Question #815
A developer is migrating an application to AWS Fargate. The developer containerizes the application and stores the image in Amazon Elastic Container Registry (ECR). As part of updating the application to use a new configuration, the developer modifies environment variables in the task definition to point to a new backend service. The developer builds a new Docker image with the updated configuration, tags it as 'v2', and pushes it to ECR. The CI/CD pipeline executes successfully, but the application continues to use the old backend service.
What is the most likely reason the application is not using the new configuration?
The developer did not push the new Docker image to Amazon ECR.
The developer did not update the task definition to use the new Docker image tag.
The developer used an incorrect IAM role for the Fargate service.
The developer did not create a new Fargate service.
Explanation
The correct answer is B. AWS Fargate uses the task definition to specify which Docker image (including its tag) to deploy.
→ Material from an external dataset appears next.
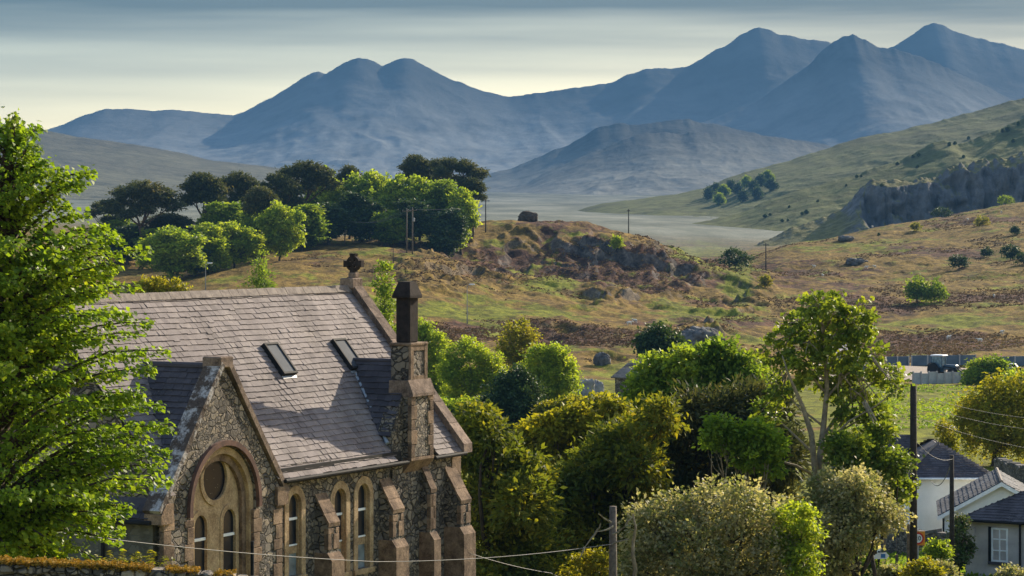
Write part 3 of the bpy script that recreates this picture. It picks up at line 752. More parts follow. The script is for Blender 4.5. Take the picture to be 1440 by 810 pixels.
# ---- slates laid as real overlapping pieces on a sloping plane
def slates(mb, o, ex, ey, Lx, Ly, clip=None, ga=0.18, wd=0.25, thick=0.014, seed=1):
    """o eave corner, ex unit along eave, ey unit up the slope; clip(x, y) keeps a slate"""
    rg = np.random.default_rng(seed)
    ex = np.array(ex, float); ey = np.array(ey, float); o = np.array(o, float)
    en = np.cross(ex, ey); en /= np.linalg.norm(en)
    if en[2] < 0: en = -en
    rows = int(Ly / ga) + 1
    for r_ in range(rows):
        y0 = r_ * ga; y1 = min(y0 + ga * 1.35, Ly)
        x = -wd * (0.5 if r_ % 2 else 0) - 0.05 * rg.random()
        while x < Lx:
            w = wd * (0.8 + 0.45 * rg.random()); xa, xb = max(x, 0), min(x + w - 0.006, Lx)
            x += w
            c_ = clip((xa + xb) / 2, y0 + ga * .6) if clip else True
            if isinstance(c_, tuple): xa, xb, c_ = max(xa, c_[0]), min(xb, c_[1]), True
            if xb - xa < 0.02 or not c_: continue
            jy = rg.normal(0, 0.008) - (0.05 if rg.random() < .02 else 0); lift = thick * (1 + 0.5 * rg.random()) ; tw = rg.normal(0, 0.003)
            A = o + ex * xa + ey * (y0 + jy) + en * (lift * 2 + tw); B_ = o + ex * xb + ey * (y0 + jy) + en * (lift * 2 - tw)
            C_ = o + ex * xb + ey * y1 + en * 0.004; D_ = o + ex * xa + ey * y1 + en * 0.004
            sg_ = en * float(.028 * fbm(np.array([(xa + xb) * .35 + seed]), np.array([y0 * .5]), 2, seed)[0])
            A, B_, C_, D_ = A + sg_, B_ + sg_, C_ + sg_, D_ + sg_
            A2 = A - en * thick; B2 = B_ - en * thick
            mb.add([A, B_, C_, D_, A2, B2], [(0, 1, 2, 3), (4, 5, 1, 0), (0, 3, 4), (1, 5, 2)], float(np.clip(rg.normal(0.5, 0.17), 0, 1)))

slope = math.hypot(1, RK)
eyv = (0, 1 / slope, RK / slope)           # up the front slope in local axes
OV = 0.22                                 # eave overhang
Ls = HW * slope + OV * slope
def clip_front(x, y):
    s = -15.0 + x; t = OV - y / slope; z = EZ + (-t) * RK
    if abs(s - TS) < TWD + 0.1:           # the transept roof cuts in
        zt = TPZ - abs(s - TS) * TK
        if z < zt - 0.05: return False
    if -3.95 < s < -1.7:                 # the chimney gablet cuts in
        zg = -3.80 - abs(s + 2.85) * 1.65
        if z < zg - 0.05: return False
    if -3.3 < s < -1.9 and t > -0.4: return False
    return True
mb = MB()
og = np.array(q(-15.0, OV, EZ - OV * RK))
slates(mb, og, (1, 0, 0), eyv, 14.9, Ls, clip_front, seed=3)
ob = np.array(q(-15.0, -2*HW - OV, EZ - OV * RK))
mb.add([ob, ob + np.array([14.9, 0, 0]), np.array(q(-0.1, -HW, RZ)), np.array(q(-15.0, -HW, RZ))], [(0, 1, 2, 3)])
# boarding under the slates
def bpt(s, t): return q(s, t, EZ - t * RK - 0.03)
mb.add([bpt(-9.9, OV - .03), bpt(-4.0, OV - .03), bpt(-4.0, -1.9), bpt(-15.0, -1.9), bpt(-15.0, -HW), bpt(-0.05, -HW), bpt(-0.05, OV - .03), bpt(-1.7, OV - .03), bpt(-1.7, -2.1), bpt(-3.9, -2.1)],
       [(0, 1, 2, 3), (3, 2, 9, 8, 7, 6, 5, 4)])
roof = mb.build('roof', M['slate'], church)
mb = MB(); x = -15.0
while x < -0.35:
    w = 0.42 + 0.1 * random.random(); h = 0.012 * random.random()
    mb.prism([q(x, -HW + .17, RZ - .13 + h), q(x, -HW + .05, RZ + .055 + h), q(x, -HW - .05, RZ + .055 + h), q(x, -HW - .17, RZ - .13 + h)], (w - 0.012, 0, 0), random.random()); x += w
mb.build('ridge_tile', M['ridge_tile'], roof)
mb = MB()
for (s0, s1) in ((-9.9, -3.5), (-1.95, -0.1)):
    mb.tube([q(s0, OV + .05, EZ - OV*RK - .05), q(s1, OV + .05, EZ - OV*RK - .05)], 0.055, 8)
mb.build('gutter', M['black'], roof)
mb = MB(); mb.box(-9.9, -3.6, -0.12, -0.002, EZ - .42 - CZ, EZ - .02 - CZ); mb.build('eaves_board', M['black'], roof)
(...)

Even though the developer pushed the 'v2' image to ECR, Fargate will continue using the old image unless the task definition is explicitly updated to reference the new tag. The CI/CD pipeline might have updated the image but failed to update the task definition's image URI/tag, causing Fargate to reuse the previous configuration.
Why other options are incorrect:
- A: The CI/CD pipeline executed successfully, implying the image was pushed to ECR.
- C: An incorrect IAM role would cause permission errors, not configuration mismatches.
- D: A new Fargate service isn't required; updating the existing service's task definition suffices.
Key Takeaway: Always update the task definition's image reference when deploying new container versions in Fargate.